The first canto describes Harold’s journeys in Portugal and then in Spain, especially his visits to the towns and battle fields where the armies of Napoleon clashed with the British and Spanish forces during the war that would eventually bring about the collapse of the French empire. Byron spends time discussing the women of Aragon, whose endeavor in fighting the French alongside their male counterparts leads him to compare them to the amazons of ancient Greek mythology, though he finds them still more impressive since they did not receive military training and yet found the strength and courage to conduct themselves as warriors. An atmosphere of melancholy and futility haunts the first canto. Harold’s past sufferings make it difficult for him to enjoy human festivities, an inability that Harold realizes most keenly when attending a bull fight in Spain. During the second canto, Harold visits Greece, a country then under the rule of the Ottoman Empire. When contemplating what remains of Greece’s, specifically Athens’ famous buildings and landmarks, Byron draws comparisons between the fall of such structures and the Greek people’s fall into subjection by a foreign power. He then describes in vivid detail his travels in Albania, a country of which British audiences knew little during Byron’s lifetime.

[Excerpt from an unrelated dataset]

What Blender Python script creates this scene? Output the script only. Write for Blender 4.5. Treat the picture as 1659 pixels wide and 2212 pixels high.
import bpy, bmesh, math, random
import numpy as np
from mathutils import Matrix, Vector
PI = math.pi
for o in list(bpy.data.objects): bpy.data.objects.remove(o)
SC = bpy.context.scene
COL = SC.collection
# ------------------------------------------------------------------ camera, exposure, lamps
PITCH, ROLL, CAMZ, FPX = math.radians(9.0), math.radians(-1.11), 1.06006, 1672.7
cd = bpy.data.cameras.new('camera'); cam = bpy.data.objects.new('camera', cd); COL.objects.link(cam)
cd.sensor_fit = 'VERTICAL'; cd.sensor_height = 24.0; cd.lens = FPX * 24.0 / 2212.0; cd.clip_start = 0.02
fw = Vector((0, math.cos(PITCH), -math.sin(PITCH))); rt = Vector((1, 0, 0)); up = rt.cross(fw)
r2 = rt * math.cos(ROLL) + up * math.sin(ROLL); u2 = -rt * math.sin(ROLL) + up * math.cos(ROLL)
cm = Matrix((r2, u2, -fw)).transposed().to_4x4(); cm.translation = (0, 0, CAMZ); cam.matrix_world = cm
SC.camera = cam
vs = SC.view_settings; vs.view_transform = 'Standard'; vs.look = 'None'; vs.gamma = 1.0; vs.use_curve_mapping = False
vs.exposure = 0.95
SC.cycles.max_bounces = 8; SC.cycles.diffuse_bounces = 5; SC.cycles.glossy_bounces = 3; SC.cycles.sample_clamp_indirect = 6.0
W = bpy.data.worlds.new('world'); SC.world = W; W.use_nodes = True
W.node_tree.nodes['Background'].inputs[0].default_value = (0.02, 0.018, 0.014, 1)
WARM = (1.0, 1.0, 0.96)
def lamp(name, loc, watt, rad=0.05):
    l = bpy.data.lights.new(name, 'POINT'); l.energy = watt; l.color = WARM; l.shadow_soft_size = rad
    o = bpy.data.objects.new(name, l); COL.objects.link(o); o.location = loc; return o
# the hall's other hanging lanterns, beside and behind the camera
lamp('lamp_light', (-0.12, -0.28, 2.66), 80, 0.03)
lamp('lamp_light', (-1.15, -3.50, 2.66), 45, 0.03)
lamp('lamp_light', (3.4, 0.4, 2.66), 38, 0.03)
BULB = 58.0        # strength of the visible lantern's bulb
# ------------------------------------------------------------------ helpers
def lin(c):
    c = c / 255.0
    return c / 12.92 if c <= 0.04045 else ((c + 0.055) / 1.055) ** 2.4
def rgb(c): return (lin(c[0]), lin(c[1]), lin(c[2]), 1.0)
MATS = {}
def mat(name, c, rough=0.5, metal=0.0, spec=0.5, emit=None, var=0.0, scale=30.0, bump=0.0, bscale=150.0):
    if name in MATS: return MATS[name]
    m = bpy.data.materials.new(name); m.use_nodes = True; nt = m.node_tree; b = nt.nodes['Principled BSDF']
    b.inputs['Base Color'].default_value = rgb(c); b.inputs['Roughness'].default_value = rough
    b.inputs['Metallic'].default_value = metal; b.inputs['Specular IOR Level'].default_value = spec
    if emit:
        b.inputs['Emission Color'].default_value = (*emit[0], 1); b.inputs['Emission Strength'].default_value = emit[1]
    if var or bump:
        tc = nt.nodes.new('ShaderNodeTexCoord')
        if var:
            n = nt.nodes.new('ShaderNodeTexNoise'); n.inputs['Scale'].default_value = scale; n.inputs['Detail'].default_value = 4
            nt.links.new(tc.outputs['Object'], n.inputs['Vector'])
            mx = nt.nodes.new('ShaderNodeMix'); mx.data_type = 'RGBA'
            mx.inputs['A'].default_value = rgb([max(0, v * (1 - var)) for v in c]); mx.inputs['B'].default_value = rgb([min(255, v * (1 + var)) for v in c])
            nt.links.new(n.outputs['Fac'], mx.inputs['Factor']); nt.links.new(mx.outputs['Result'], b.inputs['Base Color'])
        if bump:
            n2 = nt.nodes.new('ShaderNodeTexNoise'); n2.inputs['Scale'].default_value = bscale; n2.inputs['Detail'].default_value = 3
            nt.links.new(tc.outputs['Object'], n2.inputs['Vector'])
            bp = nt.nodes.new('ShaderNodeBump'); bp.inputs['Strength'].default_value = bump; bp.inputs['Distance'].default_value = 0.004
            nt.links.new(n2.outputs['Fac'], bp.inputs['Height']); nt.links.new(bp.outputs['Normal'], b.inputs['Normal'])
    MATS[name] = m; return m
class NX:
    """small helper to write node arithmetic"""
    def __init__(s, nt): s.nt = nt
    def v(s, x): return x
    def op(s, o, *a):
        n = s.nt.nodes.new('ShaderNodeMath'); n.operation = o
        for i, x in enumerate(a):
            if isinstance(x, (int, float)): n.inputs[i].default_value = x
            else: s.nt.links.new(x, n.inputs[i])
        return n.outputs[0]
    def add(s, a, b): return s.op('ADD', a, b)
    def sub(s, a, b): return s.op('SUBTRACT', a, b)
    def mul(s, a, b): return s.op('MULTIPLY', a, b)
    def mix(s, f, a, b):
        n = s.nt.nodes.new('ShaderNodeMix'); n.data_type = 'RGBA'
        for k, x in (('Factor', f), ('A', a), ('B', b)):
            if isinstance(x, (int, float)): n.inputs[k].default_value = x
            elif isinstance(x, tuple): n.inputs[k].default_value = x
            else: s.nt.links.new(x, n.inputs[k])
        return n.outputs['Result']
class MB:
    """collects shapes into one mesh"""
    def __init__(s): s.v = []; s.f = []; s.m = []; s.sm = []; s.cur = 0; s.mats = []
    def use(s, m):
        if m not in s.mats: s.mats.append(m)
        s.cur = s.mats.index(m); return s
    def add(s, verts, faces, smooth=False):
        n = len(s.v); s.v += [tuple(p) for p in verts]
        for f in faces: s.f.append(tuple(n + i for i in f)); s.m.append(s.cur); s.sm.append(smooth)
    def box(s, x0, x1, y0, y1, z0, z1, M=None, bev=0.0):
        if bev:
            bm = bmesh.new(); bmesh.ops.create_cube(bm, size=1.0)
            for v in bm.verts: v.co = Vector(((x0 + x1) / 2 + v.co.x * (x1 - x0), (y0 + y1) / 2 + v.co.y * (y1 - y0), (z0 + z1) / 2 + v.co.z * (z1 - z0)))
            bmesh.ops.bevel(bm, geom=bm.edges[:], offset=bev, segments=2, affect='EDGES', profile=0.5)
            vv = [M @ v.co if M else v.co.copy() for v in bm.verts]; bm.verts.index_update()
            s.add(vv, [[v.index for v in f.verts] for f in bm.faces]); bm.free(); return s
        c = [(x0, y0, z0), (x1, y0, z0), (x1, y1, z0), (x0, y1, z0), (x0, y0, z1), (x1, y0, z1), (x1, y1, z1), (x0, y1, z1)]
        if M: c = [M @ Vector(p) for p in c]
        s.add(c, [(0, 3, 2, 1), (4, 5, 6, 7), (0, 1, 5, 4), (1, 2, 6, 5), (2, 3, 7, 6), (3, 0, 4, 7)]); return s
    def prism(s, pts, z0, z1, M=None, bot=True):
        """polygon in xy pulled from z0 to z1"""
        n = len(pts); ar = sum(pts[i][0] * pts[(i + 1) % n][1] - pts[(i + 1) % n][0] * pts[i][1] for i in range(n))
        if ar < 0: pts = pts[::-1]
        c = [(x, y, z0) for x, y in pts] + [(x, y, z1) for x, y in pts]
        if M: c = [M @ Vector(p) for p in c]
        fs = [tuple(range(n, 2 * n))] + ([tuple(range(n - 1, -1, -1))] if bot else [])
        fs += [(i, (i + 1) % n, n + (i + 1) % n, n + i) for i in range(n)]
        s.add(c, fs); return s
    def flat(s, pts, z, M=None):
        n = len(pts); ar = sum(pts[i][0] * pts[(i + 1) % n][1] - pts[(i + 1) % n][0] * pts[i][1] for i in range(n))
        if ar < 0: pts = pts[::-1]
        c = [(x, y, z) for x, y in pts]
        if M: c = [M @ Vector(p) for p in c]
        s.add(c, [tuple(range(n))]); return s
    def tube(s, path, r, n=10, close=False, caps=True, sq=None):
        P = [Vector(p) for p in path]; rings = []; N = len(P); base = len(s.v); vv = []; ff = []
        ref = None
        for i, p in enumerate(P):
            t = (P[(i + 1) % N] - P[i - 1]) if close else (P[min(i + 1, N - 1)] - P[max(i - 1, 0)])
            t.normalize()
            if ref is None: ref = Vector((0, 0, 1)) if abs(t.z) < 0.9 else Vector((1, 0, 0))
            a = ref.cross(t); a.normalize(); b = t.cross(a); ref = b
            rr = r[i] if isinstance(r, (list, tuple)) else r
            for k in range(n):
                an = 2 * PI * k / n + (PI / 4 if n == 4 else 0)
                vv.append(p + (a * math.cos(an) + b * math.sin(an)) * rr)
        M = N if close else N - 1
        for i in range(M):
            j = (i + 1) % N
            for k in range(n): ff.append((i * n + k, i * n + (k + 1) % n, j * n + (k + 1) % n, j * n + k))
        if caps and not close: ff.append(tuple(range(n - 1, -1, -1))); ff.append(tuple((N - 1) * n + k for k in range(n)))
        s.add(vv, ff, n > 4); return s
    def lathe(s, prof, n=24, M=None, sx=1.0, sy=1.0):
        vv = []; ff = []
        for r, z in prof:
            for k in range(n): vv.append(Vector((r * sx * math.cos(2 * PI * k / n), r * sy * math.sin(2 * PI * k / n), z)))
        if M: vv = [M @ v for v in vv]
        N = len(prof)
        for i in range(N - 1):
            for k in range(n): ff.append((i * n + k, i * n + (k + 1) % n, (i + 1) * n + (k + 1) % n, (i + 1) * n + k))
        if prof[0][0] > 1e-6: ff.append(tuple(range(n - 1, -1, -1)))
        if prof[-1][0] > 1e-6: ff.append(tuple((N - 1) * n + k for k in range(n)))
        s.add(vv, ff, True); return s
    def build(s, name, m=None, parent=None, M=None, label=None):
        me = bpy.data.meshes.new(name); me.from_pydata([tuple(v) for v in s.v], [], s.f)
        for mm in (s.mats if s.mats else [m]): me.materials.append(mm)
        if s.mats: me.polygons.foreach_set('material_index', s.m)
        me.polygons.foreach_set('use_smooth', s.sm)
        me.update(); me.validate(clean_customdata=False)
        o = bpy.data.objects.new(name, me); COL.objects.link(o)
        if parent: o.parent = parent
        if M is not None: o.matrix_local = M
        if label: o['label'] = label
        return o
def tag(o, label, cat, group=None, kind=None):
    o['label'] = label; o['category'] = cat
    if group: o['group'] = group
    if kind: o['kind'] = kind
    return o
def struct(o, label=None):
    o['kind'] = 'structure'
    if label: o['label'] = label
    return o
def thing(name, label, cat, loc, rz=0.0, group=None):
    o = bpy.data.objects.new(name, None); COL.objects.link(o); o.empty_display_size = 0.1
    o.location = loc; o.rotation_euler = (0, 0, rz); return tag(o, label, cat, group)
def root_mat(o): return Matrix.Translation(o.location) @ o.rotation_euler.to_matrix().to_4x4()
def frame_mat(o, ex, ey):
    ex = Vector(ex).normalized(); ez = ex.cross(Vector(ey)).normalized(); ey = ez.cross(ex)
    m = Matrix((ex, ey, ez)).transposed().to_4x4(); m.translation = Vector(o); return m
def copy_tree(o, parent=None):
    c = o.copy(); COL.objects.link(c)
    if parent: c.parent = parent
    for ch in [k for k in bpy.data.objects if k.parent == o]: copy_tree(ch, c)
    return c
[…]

He published the third canto of this work some time after the first two, and its tone, which is more somber and reproachful than in the previous cantos, reflects the low ebb of the Poet’s emotions, a consequence of his now being in exile from his homeland and separated from the person he loved best. Increasingly, Harold finds consolation in nature, especially in grand and sublime settings such as the ocean and the mountains. However he still finds time to visit the occasional battlefield, notably Waterloo in Belgium, where Napoleon was ultimately defeated, to reflect on how the emperor’s extremism led to the perversion of the French revolution’s lofty ideals. Proceeding then to Switzerland, Byron engages with, and subsequently rejects the theory of the French philosopher Rousseau, as well as those of his contemporaries, Wordsworth and Shelly. The canto ends in mildly optimistic fashion, with the poet insisting that despite his melancholy, he still believes that goodness and happiness are attainable, if not common phenomena in the human world.
The fourth canto sees Harold visiting Italy and the city of Venice which, like Athens, is only a shadow of its former self. The canto is dominated by Byron’s remorse and longing for his homeland England, especially for the society of his daughter, from whom he has now been separated for some years. He speculates that his ghost will one day return to England, in the event of his death. The work concludes with Byron speaking directly to the ocean, commenting on its constancy and inscrutability, in contrast to which all human power is petty and meaningless.